* WHAT IS NEEDED
Leave the pictures out, and retype all of the material exactly as written.

(Entries with scene source code)
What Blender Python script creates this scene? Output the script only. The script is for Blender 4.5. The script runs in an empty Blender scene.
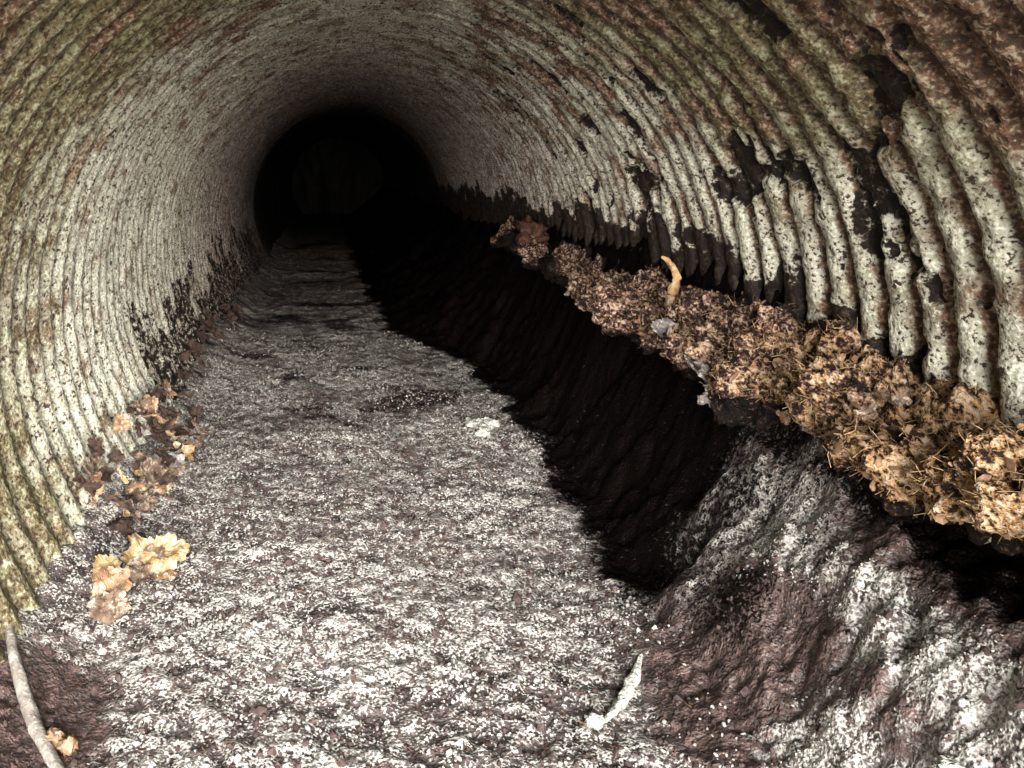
import bpy, math, numpy as np
from mathutils import Vector
rng=np.random.default_rng(7)
P_=rng.permutation(256); P_=np.concatenate([P_,P_,P_])
G_=rng.normal(size=(256,3)); G_/=np.linalg.norm(G_,axis=1)[:,None]
def pn(x,y,z):
    x,y,z=np.broadcast_arrays(np.asarray(x,float),np.asarray(y,float),np.asarray(z,float))
    xi=np.floor(x).astype(int);yi=np.floor(y).astype(int);zi=np.floor(z).astype(int)
    xf=x-xi;yf=y-yi;zf=z-zi
    u=xf*xf*xf*(xf*(xf*6-15)+10);v=yf*yf*yf*(yf*(yf*6-15)+10);w=zf*zf*zf*(zf*(zf*6-15)+10)
    def g(a,b,c):
        h=P_[P_[P_[(xi+a)&255]+((yi+b)&255)]+((zi+c)&255)]
        q=G_[h]; return q[...,0]*(xf-a)+q[...,1]*(yf-b)+q[...,2]*(zf-c)
    l=lambda a,b,t:a+(b-a)*t
    return 1.6*l(l(l(g(0,0,0),g(1,0,0),u),l(g(0,1,0),g(1,1,0),u),v),l(l(g(0,0,1),g(1,0,1),u),l(g(0,1,1),g(1,1,1),u),v),w)
def fbm(x,y,z,o=4,f=1.0,s=0.0):
    r=0;a=1.;t=0
    for i in range(o):
        r=r+a*pn(np.asarray(x)*f+s+i*7.3,np.asarray(y)*f-s+i*3.1,np.asarray(z)*f+s*.5); t+=a; a*=.5; f*=2.03
    return r/t*1.5
def ss(a,b,x):
    t=np.clip((x-a)/(b-a),0,1); return t*t*(3-2*t)
CX,CZ,R=0.17,0.64,1.0
Y0,Y1=-0.15,17.0

def add_mesh(name,co,faces,mat=None,smooth=True,attr=None,parent=None):
    me=bpy.data.meshes.new(name)
    faces=np.asarray(faces,dtype=np.int32); n=faces.shape[1]
    me.vertices.add(len(co)); me.vertices.foreach_set('co',np.asarray(co,np.float32).ravel())
    me.loops.add(faces.size); me.loops.foreach_set('vertex_index',faces.ravel())
    me.polygons.add(len(faces)); me.polygons.foreach_set('loop_start',np.arange(len(faces),dtype=np.int32)*n)
    me.polygons.foreach_set('loop_total',np.full(len(faces),n,np.int32))
    me.update(calc_edges=True); me.validate()
    me.polygons.foreach_set('use_smooth',np.full(len(me.polygons),smooth))
    if attr is not None:
        a=me.attributes.new('mask','FLOAT_COLOR','POINT')
        c=np.ones((len(co),4),np.float32); c[:,:attr.shape[1]]=attr
        a.data.foreach_set('color',c.ravel())
    ob=bpy.data.objects.new(name,me); bpy.context.scene.collection.objects.link(ob)
    if mat: me.materials.append(mat)
    if parent: ob.parent=parent
    return ob
def grid_faces(nr,nc):
    i=np.arange(nr-1)[:,None]*nc+np.arange(nc-1)[None,:]; i=i.ravel()
    return np.stack([i,i+1,i+nc+1,i+nc],1)

class M:
    def __init__(s,name):
        s.m=bpy.data.materials.new(name); s.m.use_nodes=True; s.t=s.m.node_tree; s.n=s.t.nodes; s.n.clear()
        s.out=s.n.new('ShaderNodeOutputMaterial'); s.b=s.n.new('ShaderNodeBsdfPrincipled')
        s.t.links.new(s.b.outputs[0],s.out.inputs[0]); s.b.inputs['Roughness'].default_value=.85
        s.geo=s.n.new('ShaderNodeNewGeometry')
        sx=s.n.new('ShaderNodeSeparateXYZ'); s.t.links.new(s.geo.outputs['Position'],sx.inputs[0]); s.pos=sx.outputs
        a=s.n.new('ShaderNodeAttribute'); a.attribute_name='mask'
        sp=s.n.new('ShaderNodeSeparateColor'); s.t.links.new(a.outputs['Color'],sp.inputs[0]); s.mask=sp.outputs; s.alpha=a.outputs['Alpha']
    def L(s,a,b):
        if isinstance(a,bpy.types.NodeSocket): s.t.links.new(a,b)
        else: b.default_value=a
    def noise(s,sc,det=3,rough=.6,stretch=None,off=0.):
        v=s.geo.outputs['Position']
        if stretch or off:
            mp=s.n.new('ShaderNodeMapping'); s.L(v,mp.inputs[0]); mp.inputs['Scale'].default_value=stretch or (1,1,1)
            mp.inputs['Location'].default_value=(off,off*.7,off*1.3); v=mp.outputs[0]
        k=s.n.new('ShaderNodeTexNoise'); s.L(v,k.inputs['Vector']); k.inputs['Scale'].default_value=sc
        k.inputs['Detail'].default_value=det; k.inputs['Roughness'].default_value=rough; return k.outputs['Fac']
    def ma(s,op,a,b,c=None,cl=False):
        k=s.n.new('ShaderNodeMath'); k.operation=op; s.L(a,k.inputs[0]); s.L(b,k.inputs[1]); k.use_clamp=cl
        if c is not None: s.L(c,k.inputs[2])
        return k.outputs[0]
    def th(s,mask,noise,k=1.0,con=5.0,t=.5):
        a=s.ma('MULTIPLY_ADD',s.ma('SUBTRACT',noise,.5),k,mask)
        return s.ma('MULTIPLY_ADD',s.ma('SUBTRACT',a,t),con,.5,True)
    def rng(s,v,a,b,smooth=False):
        k=s.n.new('ShaderNodeMapRange'); s.L(v,k.inputs[0]); k.inputs[1].default_value=a; k.inputs[2].default_value=b
        if smooth: k.interpolation_type='SMOOTHSTEP'
        return k.outputs[0]
    def mixf(s,a,b): return s.ma('MULTIPLY',s.ma('ADD',a,b),.5)
    def mix(s,f,a,b):
        k=s.n.new('ShaderNodeMix'); k.data_type='RGBA'; s.L(f,k.inputs['Factor'])
        A,B=k.inputs[6],k.inputs[7]
        s.L(a if not isinstance(a,tuple) else (*a,1)[:4],A); s.L(b if not isinstance(b,tuple) else (*b,1)[:4],B); return k.outputs[2]
    def bump(s,h,dist,st=1.0,prev=None):
        k=s.n.new('ShaderNodeBump'); s.L(h,k.inputs['Height']); k.inputs['Distance'].default_value=dist; k.inputs['Strength'].default_value=st
        if prev is not None: s.L(prev,k.inputs['Normal'])
        return k.outputs[0]
    def fin(s,col,rough=None,nor=None,spec=None):
        s.L(col,s.b.inputs['Base Color'])
        if rough is not None: s.L(rough,s.b.inputs['Roughness'])
        if nor is not None: s.L(nor,s.b.inputs['Normal'])
        if spec is not None: s.L(spec,s.b.inputs['Specular IOR Level'])
        return s.m

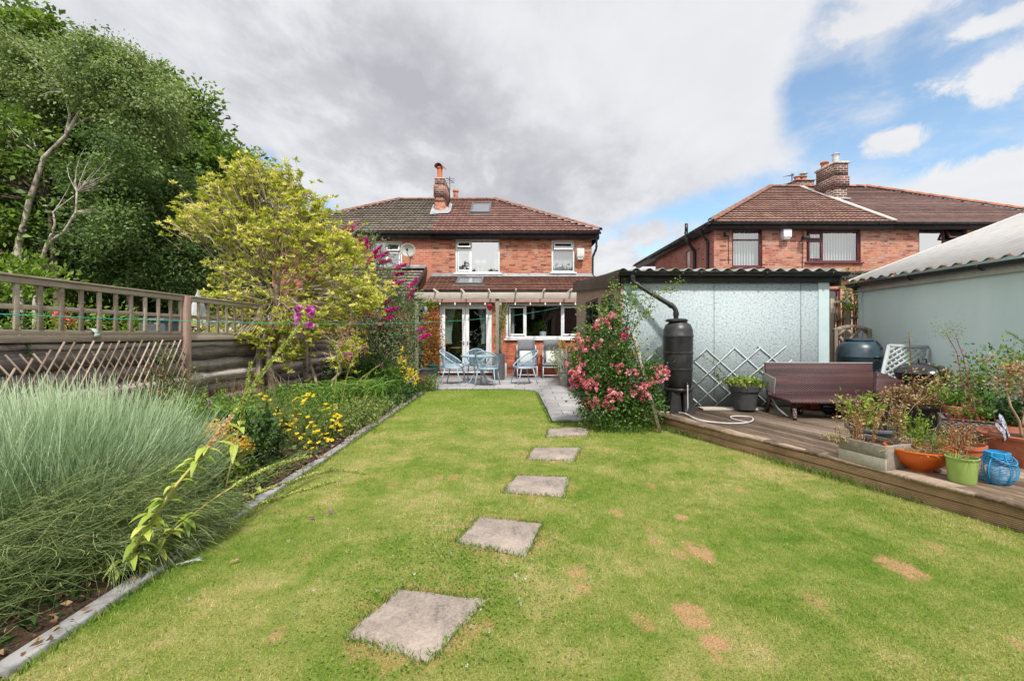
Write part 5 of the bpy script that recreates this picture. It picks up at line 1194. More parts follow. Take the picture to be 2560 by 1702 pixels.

* SOLUTION BELOW
What Blender Python script creates this scene? Output the script only. The script is for Blender 4.5. The script runs in an empty Blender scene.
import bpy, math, numpy as np
from mathutils import Vector
rng=np.random.default_rng(7)
P_=rng.permutation(256); P_=np.concatenate([P_,P_,P_])
G_=rng.normal(size=(256,3)); G_/=np.linalg.norm(G_,axis=1)[:,None]
def pn(x,y,z):
    x,y,z=np.broadcast_arrays(np.asarray(x,float),np.asarray(y,float),np.asarray(z,float))
    xi=np.floor(x).astype(int);yi=np.floor(y).astype(int);zi=np.floor(z).astype(int)
    xf=x-xi;yf=y-yi;zf=z-zi
    u=xf*xf*xf*(xf*(xf*6-15)+10);v=yf*yf*yf*(yf*(yf*6-15)+10);w=zf*zf*zf*(zf*(zf*6-15)+10)
    def g(a,b,c):
        h=P_[P_[P_[(xi+a)&255]+((yi+b)&255)]+((zi+c)&255)]
        q=G_[h]; return q[...,0]*(xf-a)+q[...,1]*(yf-b)+q[...,2]*(zf-c)
    l=lambda a,b,t:a+(b-a)*t
    return 1.6*l(l(l(g(0,0,0),g(1,0,0),u),l(g(0,1,0),g(1,1,0),u),v),l(l(g(0,0,1),g(1,0,1),u),l(g(0,1,1),g(1,1,1),u),v),w)
def fbm(x,y,z,o=4,f=1.0,s=0.0):
    r=0;a=1.;t=0
    for i in range(o):
        r=r+a*pn(np.asarray(x)*f+s+i*7.3,np.asarray(y)*f-s+i*3.1,np.asarray(z)*f+s*.5); t+=a; a*=.5; f*=2.03
    return r/t*1.5
def ss(a,b,x):
    t=np.clip((x-a)/(b-a),0,1); return t*t*(3-2*t)
CX,CZ,R=0.17,0.64,1.0
Y0,Y1=-0.15,17.0

def add_mesh(name,co,faces,mat=None,smooth=True,attr=None,parent=None):
    me=bpy.data.meshes.new(name)
    faces=np.asarray(faces,dtype=np.int32); n=faces.shape[1]
    me.vertices.add(len(co)); me.vertices.foreach_set('co',np.asarray(co,np.float32).ravel())
    me.loops.add(faces.size); me.loops.foreach_set('vertex_index',faces.ravel())
    me.polygons.add(len(faces)); me.polygons.foreach_set('loop_start',np.arange(len(faces),dtype=np.int32)*n)
    me.polygons.foreach_set('loop_total',np.full(len(faces),n,np.int32))
    me.update(calc_edges=True); me.validate()
    me.polygons.foreach_set('use_smooth',np.full(len(me.polygons),smooth))
    if attr is not None:
        a=me.attributes.new('mask','FLOAT_COLOR','POINT')
        c=np.ones((len(co),4),np.float32); c[:,:attr.shape[1]]=attr
        a.data.foreach_set('color',c.ravel())
    ob=bpy.data.objects.new(name,me); bpy.context.scene.collection.objects.link(ob)
    if mat: me.materials.append(mat)
    if parent: ob.parent=parent
    return ob
def grid_faces(nr,nc):
    i=np.arange(nr-1)[:,None]*nc+np.arange(nc-1)[None,:]; i=i.ravel()
    return np.stack([i,i+1,i+nc+1,i+nc],1)

class M:
    def __init__(s,name):
        s.m=bpy.data.materials.new(name); s.m.use_nodes=True; s.t=s.m.node_tree; s.n=s.t.nodes; s.n.clear()
        s.out=s.n.new('ShaderNodeOutputMaterial'); s.b=s.n.new('ShaderNodeBsdfPrincipled')
        s.t.links.new(s.b.outputs[0],s.out.inputs[0]); s.b.inputs['Roughness'].default_value=.85
        s.geo=s.n.new('ShaderNodeNewGeometry')
        sx=s.n.new('ShaderNodeSeparateXYZ'); s.t.links.new(s.geo.outputs['Position'],sx.inputs[0]); s.pos=sx.outputs
        a=s.n.new('ShaderNodeAttribute'); a.attribute_name='mask'
        sp=s.n.new('ShaderNodeSeparateColor'); s.t.links.new(a.outputs['Color'],sp.inputs[0]); s.mask=sp.outputs; s.alpha=a.outputs['Alpha']
    def L(s,a,b):
        if isinstance(a,bpy.types.NodeSocket): s.t.links.new(a,b)
        else: b.default_value=a
    def noise(s,sc,det=3,rough=.6,stretch=None,off=0.):
        v=s.geo.outputs['Position']
        if stretch or off:
            mp=s.n.new('ShaderNodeMapping'); s.L(v,mp.inputs[0]); mp.inputs['Scale'].default_value=stretch or (1,1,1)
            mp.inputs['Location'].default_value=(off,off*.7,off*1.3); v=mp.outputs[0]
        k=s.n.new('ShaderNodeTexNoise'); s.L(v,k.inputs['Vector']); k.inputs['Scale'].default_value=sc
        k.inputs['Detail'].default_value=det; k.inputs['Roughness'].default_value=rough; return k.outputs['Fac']
    def ma(s,op,a,b,c=None,cl=False):
        k=s.n.new('ShaderNodeMath'); k.operation=op; s.L(a,k.inputs[0]); s.L(b,k.inputs[1]); k.use_clamp=cl
        if c is not None: s.L(c,k.inputs[2])
        return k.outputs[0]
    def th(s,mask,noise,k=1.0,con=5.0,t=.5):
        a=s.ma('MULTIPLY_ADD',s.ma('SUBTRACT',noise,.5),k,mask)
        return s.ma('MULTIPLY_ADD',s.ma('SUBTRACT',a,t),con,.5,True)
    def rng(s,v,a,b,smooth=False):
        k=s.n.new('ShaderNodeMapRange'); s.L(v,k.inputs[0]); k.inputs[1].default_value=a; k.inputs[2].default_value=b
        if smooth: k.interpolation_type='SMOOTHSTEP'
        return k.outputs[0]
    def mixf(s,a,b): return s.ma('MULTIPLY',s.ma('ADD',a,b),.5)
    def mix(s,f,a,b):
        k=s.n.new('ShaderNodeMix'); k.data_type='RGBA'; s.L(f,k.inputs['Factor'])
        A,B=k.inputs[6],k.inputs[7]
        s.L(a if not isinstance(a,tuple) else (*a,1)[:4],A); s.L(b if not isinstance(b,tuple) else (*b,1)[:4],B); return k.outputs[2]
    def bump(s,h,dist,st=1.0,prev=None):
        k=s.n.new('ShaderNodeBump'); s.L(h,k.inputs['Height']); k.inputs['Distance'].default_value=dist; k.inputs['Strength'].default_value=st
        if prev is not None: s.L(prev,k.inputs['Normal'])
        return k.outputs[0]
    def fin(s,col,rough=None,nor=None,spec=None):
        s.L(col,s.b.inputs['Base Color'])
        if rough is not None: s.L(rough,s.b.inputs['Roughness'])
        if nor is not None: s.L(nor,s.b.inputs['Normal'])
        if spec is not None: s.L(spec,s.b.inputs['Specular IOR Level'])
        return s.m

Write part 5 of the bpy script that recreates this picture. It picks up at line 1194. More parts follow. Take the picture to be 2560 by 1702 pixels.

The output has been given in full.